Hubo un tiempo en que Convergència rechazaba el traspaso de Rodalies porque sus usuarios no eran votantes nacionalistas. También en aquella época de transferencias y acuerdos entre gobiernos --sí, en efecto, entonces se hacía política--, la Generalitat asumió las competencias en seguridad a través de los Mossos.

Lo hizo de forma escalonada, pues el despliegue comenzó en 1994 y concluyó en 2008. Sustituir a la Guardia Civil en la Cataluña interior no fue fácil. A pesar de las virulentas críticas que el independentismo lanza hoy contra este cuerpo armado, quienes practicábamos el periodismo de sucesos en aquella época comprobamos el poco conocimiento del territorio que tenían los Mossos y eso complicó, por ejemplo, las tareas de extinción de los grandes incendios forestales de los años 90. Los afectados, mal que les pese a algunos, echaban de menos a la Benemérita.

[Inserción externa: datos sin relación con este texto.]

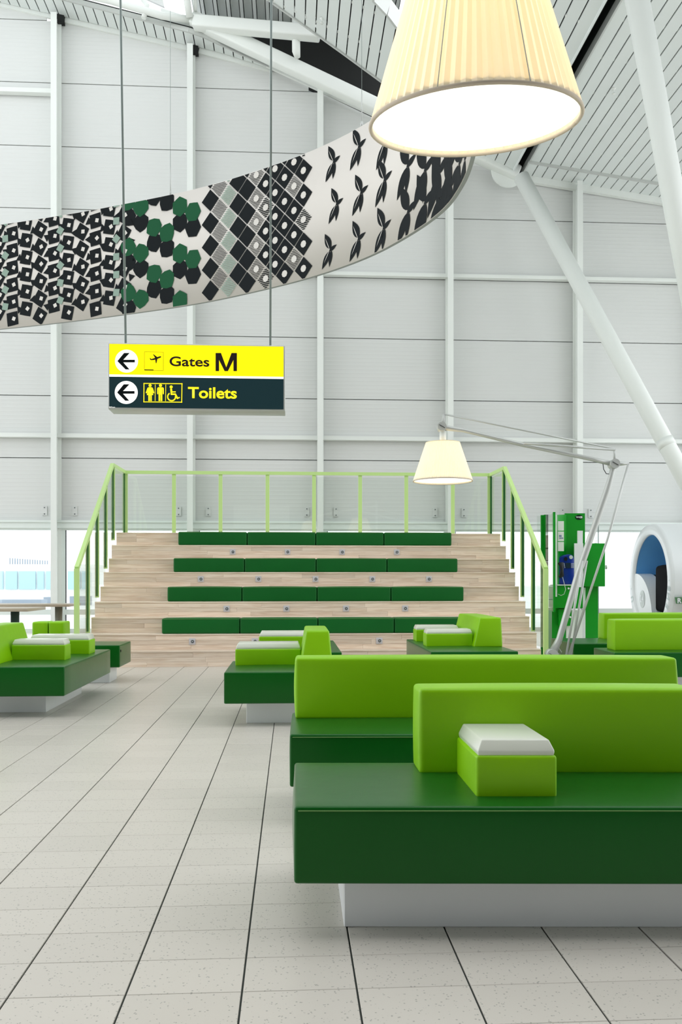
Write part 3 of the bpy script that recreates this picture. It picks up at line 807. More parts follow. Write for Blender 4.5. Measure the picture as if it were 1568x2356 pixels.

Con el paso del tiempo, la policía autonómica se fue ganando a pulso el respeto de la ciudadanía. Hasta que llegó el procés. Y con él, una delirante gestión politizada que tan pronto trataba a los agentes como héroes --atentados del 17A-- como de villanos --cargas contra los violentos activistas independentistas--. El mandato de Quim Torra resultó nefasto en ese sentido, con continuas amenazas de purgas en los Mossos d’Esquadra, mientras el expresidente animaba a los Comités de Defensa de la República a “apretar”.

Con el cambio de gobierno, ERC ha asumido por primera vez la gestión de la Consejería de Interior a través de Joan Ignasi Elena. Y la cosa ha ido a peor, porque a la soflama independentista han añadido cambios estructurales que apuntalan el ordeno y mando de la CUP en un ámbito tan sensible como es el de la seguridad.

El acuerdo de investidura entre Pere Aragonès y los antisistema se ha saldado, de momento, con la centralización de los servicios jurídicos de los Mossos para minimizar los casos en los que el Govern se presenta como acusación particular cuando un agente es agredido en una manifestación. Y también con la creación de una comisión de estudio del nuevo modelo policial en el Parlament que estará presidida por la CUP y cuya finalidad, lo han dicho los propios cupaires, es hacer la auditoría policial más grande de la historia. La que, a su juicio, no hizo el exconsejero Miquel Buch. Que por algo le echaron del Govern, sin que ello le otorgue más mérito, pues tampoco es que Buch se ganara la confianza de los mossos.

Dicho de otra manera, Aragonès quería demostrar que era capaz de gestionar un ámbito tan importante como el de la seguridad, pero de momento solo ha logrado que Mossos y policía local se manifiesten este sábado para denunciar el desprestigio que sufren por estar a las órdenes, no ya de Elena, sino de la CUP, que quiere reducir esos cuerpos a la mínima expresión. ERC y Junts se fueron de la mano a pedir más recursos y la reprobación de la alcaldesa de Barcelona, Ada Colau, por los macrobotellones de las fiestas de la Mercè. Nunca denunciaron, en cambio, el vandalismo independentista posteriores a la sentencia del 1-O.

Respecto a Rodalies, el Govern lleva diez años quejándose de que quiere el traspaso definitivo y dinero. Cuentan las malas lenguas que la exministra de Fomento, Magdalena Álvarez, harta de las exigencias del entonces consejero de Obras Pública, Joaquim Nadal, cedió la transferencia a cambio de no tener que hablar nunca más con ellos. Después llegó Artur Mas y los sucesivos gobiernos independentistas, que han asumido la gestión que hasta ahora llevaba Renfe en poblaciones pequeñas sin apenas incidentes donde Junts sí tiene un importante caladero de votos. Como ha explicado Crónica Global, el cacareado traspaso de la línea de Lleida supone una victoria pírrica que nada tiene que ver con el gran reto que supondría gestionar Rodalies en el área metropolitana, centro neurálgico de la movilidad de miles de trabajadores.

Lo de Lleida tardará un par de años. Lo de Barcelona forma parte, de momento, del mantra secesionista.